God now lives within a holy temple (Ephesians 2:21- 22). This temple is not the abode of a restricted priestly class, but a place where all people: men, women, youth, children have equal access to God, for we worship “One God and Father of us all, who is above all and through all and in all.” (Ephesians 4:6)
The breakthrough at Pentecost was not one of the inclusivity of political correctness or some sort of primitive communism. It was a breakthrough for the human spirit. As all received the Spirit equally and spoke in tongues of the mighty things of God (Acts 2:4, 11), it was self – evident that the age – old divisions within humanity had been healed. “Sons…daughters…old men…young men…slaves” all prophesied (Acts 2:17-19), for they were now equally “sons of God through faith…one in Christ Jesus.” (Galatians 3:26-28). In this temple the Spirit lives (1 Corinthians 3:16) and all worship in Spirit and in truth (John 4:24). Every human spirit, whether male, female, youth, child, is now recognised as holy and allowed to find full expression in the body of Christ. This is simply another way of speaking of revival.
Conclusion
Western and post–modern culture is changing at a rate unprecedented in human history. Where the church remains captured in cultural paradigms inherited from the past, however noble and sincerely held, history will pass it by as archaic and unintelligible.
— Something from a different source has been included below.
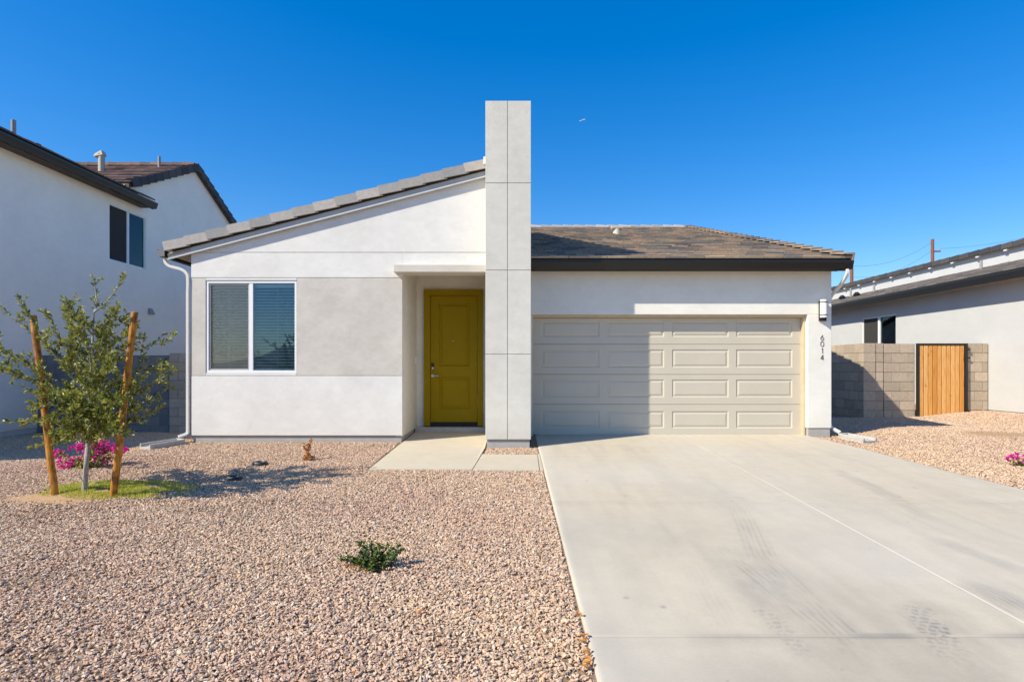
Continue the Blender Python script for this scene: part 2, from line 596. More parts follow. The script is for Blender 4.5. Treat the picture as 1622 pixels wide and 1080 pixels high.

Jesus however is the Lord of history and of culture (Matthew 28:18; Revelation 5:1- 5). At a time when he is shaking the foundations of socially inherited truth (Hebrews 12:25- 29) an opportunity is upon us, particularly for men, to return to the ancient foundations (Isaiah 58:12) of truth laid in scripture that reflect the eternal identity of the Godhead itself. Fatherhood is the beginning and the end of everything that has meaning, first in God then in his creation. Spiritually, it is a reality that all can enter into and express in diverse ways, but at this pivotal time of possibility for the transformation of the church it is the primary responsibility of the “strong men” amongst us to allow the Father to reform in us the fullness of the sensitivity of Christ.